Rule 38.Jury trial of right
Current through January 1, 2025 · Last verified July 8, 2026
Full Text of Rule 38
Amendment History
The current West Virginia Rules of Civil Procedure took effect January 1, 2025, as part of a rewrite that modernized the rules’ numbering and structure. West Virginia does not publish a per-rule amendment history inside the compiled rules text reproduced here. The text above is verified current through the source’s own January 1, 2025 update; for the underlying adopting order and any later amendments, see the West Virginia Judiciary’s compiled rules page.
Plain-English Summary
The right to a jury trial doesn't disappear just because a case reaches West Virginia's civil procedure rules — Rule 38 preserves it exactly as the state Constitution and statutes provide.
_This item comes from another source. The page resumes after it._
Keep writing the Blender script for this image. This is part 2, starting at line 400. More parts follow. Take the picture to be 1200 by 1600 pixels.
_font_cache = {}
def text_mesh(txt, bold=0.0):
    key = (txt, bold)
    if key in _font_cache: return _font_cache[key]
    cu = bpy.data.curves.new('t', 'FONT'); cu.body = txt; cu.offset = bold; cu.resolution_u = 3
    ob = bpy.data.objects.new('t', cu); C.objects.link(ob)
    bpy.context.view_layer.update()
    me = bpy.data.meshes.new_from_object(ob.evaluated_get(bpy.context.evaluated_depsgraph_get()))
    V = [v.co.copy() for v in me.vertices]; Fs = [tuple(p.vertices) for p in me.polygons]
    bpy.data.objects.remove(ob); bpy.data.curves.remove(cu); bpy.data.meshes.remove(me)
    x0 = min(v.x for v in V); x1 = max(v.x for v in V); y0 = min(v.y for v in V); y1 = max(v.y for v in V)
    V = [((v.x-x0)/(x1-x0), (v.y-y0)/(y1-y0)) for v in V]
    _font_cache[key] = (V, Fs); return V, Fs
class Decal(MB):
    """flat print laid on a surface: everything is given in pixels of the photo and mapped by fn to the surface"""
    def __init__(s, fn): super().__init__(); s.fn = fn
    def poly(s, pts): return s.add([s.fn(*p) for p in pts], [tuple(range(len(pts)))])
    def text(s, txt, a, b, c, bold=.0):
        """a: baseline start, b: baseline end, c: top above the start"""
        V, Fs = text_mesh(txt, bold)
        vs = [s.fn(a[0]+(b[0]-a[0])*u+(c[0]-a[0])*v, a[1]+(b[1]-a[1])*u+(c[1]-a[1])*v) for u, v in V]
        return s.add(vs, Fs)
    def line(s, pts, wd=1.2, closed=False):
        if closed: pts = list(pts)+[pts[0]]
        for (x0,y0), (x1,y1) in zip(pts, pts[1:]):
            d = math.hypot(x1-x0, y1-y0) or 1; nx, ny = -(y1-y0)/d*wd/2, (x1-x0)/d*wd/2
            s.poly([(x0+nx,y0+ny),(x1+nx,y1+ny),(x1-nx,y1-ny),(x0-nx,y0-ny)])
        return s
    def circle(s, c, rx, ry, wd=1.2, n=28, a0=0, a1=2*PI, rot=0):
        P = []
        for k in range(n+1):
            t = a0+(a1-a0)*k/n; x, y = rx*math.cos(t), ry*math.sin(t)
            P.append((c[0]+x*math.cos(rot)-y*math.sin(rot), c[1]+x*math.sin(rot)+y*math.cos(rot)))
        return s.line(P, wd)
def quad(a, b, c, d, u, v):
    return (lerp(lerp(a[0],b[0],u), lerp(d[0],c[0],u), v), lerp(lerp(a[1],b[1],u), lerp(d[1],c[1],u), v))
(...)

But preserving the right doesn't mean it happens automatically; a party has to ask for it.
A jury demand has to be in writing (it can be folded into a pleading) and served on the other parties no later than 14 days after the last pleading raising the triable issue is served, then filed. A party can demand a jury on only some issues; if so, any other party gets its own 14 days to demand a jury on the remaining issues. Say nothing about which issues, and the demand covers everything triable by right.
Miss that window, and the right is waived — there's no fallback. A demand that was properly made and filed can only be pulled back if every party agrees to withdraw it.
Frequently Asked Questions
How do I demand a jury trial in a West Virginia civil case?
Serve a written demand on the other parties — it can be part of a pleading — no later than 14 days after the last pleading directed to the triable issue is served, and file it under Rule 5(d).
What happens if I don't demand a jury trial in time?
You waive the right to one. Rule 38(d) makes the 14-day demand-and-file requirement the only way to preserve a jury trial.
Can I withdraw a jury demand once I've made it?
Only if all the parties consent to withdrawing it.